From the 918 Spyder to Mission X
Understanding the 988 requires understanding the gap it seeks to fill. The 918 Spyder set a benchmark that Porsche has yet to formally replace with a mid-engine flagship.
The story since 2015 has been one of concepts rather than commitments. Porsche revealed the all-electric Mission X in June 2023 at its museum, framing it as a technology beacon that follows the lineage of the 959, the Carrera GT, and the 918 Spyder. The company has never officially confirmed a production version, treating the decision as a commercial question rather than a technical one. That hesitation reflects genuine doubt about market appetite for an all-electric halo car.
Why 2026 keeps the dream alive
Is a true successor finally near?

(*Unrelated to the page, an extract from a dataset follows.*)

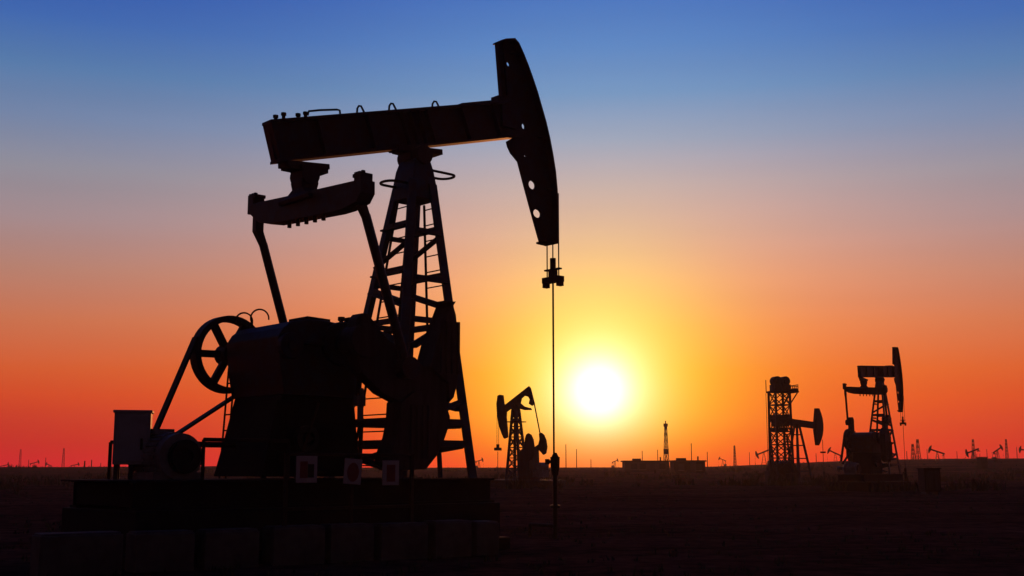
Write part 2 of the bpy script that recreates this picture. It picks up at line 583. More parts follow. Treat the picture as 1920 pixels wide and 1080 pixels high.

Recent signals from senior leadership suggest the conversation is active again in 2026. The performance ceiling, meanwhile, has risen sharply.
As Autoblog reported in March 2026, newly appointed CEO Michael Leiters indicated that Porsche is considering models positioned above its current two-door sports cars, following a difficult 2025. Any new flagship would face brutal competition. Yanko Design noted in April 2026 that the original 918 Spyder's 6:57 Nürburgring lap now sits outside the ten fastest production laps, a reminder of how far machines like the Valkyrie and AMG One have moved the goalposts.
Where concept culture meets collecting
The 988 phenomenon shows how digital design shapes desire long before any vehicle exists. Renderings now function as cultural artifacts, sparking debate about what a marque should build next. Collectors increasingly treat that dialogue as part of the ownership experience.
That intersection of speculation, engineering, and craft is exactly the territory we curate. For those who appreciate the ingenuity behind bespoke reinterpretations, our feature on a Frankenstein Porsche build illustrates how independent makers turn imagination into metal. Concept culture and real-world craftsmanship feed one another, and the 988 sits squarely at that junction.
Conclusion
The 988 concept endures because it answers a question Porsche has left open for over a decade: what shape should a modern mid-engine hero take. Between a shelved V8 codename, admired fan renderings, and the unresolved Mission X, the number represents a hypercar ambition still waiting for its production chapter. Remember the anchor figure: only 918 units of the last flagship were ever built, which is why enthusiasm for a successor remains so intense in 2026. As a marketplace devoted to the future of mobility, we give collectors curated access to the vehicles, design pieces, and stories that define this culture. To bring that passion home, explore our Porsche-themed collection item today.
Frequently Asked Questions
Is the Porsche 988 a real production car?
No. The name covers an internal mid-engine codename that Porsche studied but never built, alongside independent fan renderings known as the Vision Concept. Neither has reached series production.
Who designed the Porsche 988 Vision Concept?
Independent artists Colorsponge and Invisive created the renderings. They are unofficial studies, not Porsche projects, though our magazine coverage explains why they resonated so widely with collectors.
Will Porsche build a successor to the 918 Spyder?
Nothing is confirmed. Porsche previewed the electric Mission X in 2023, and in 2026 its CEO signaled interest in models above the current sports cars, yet no production commitment exists.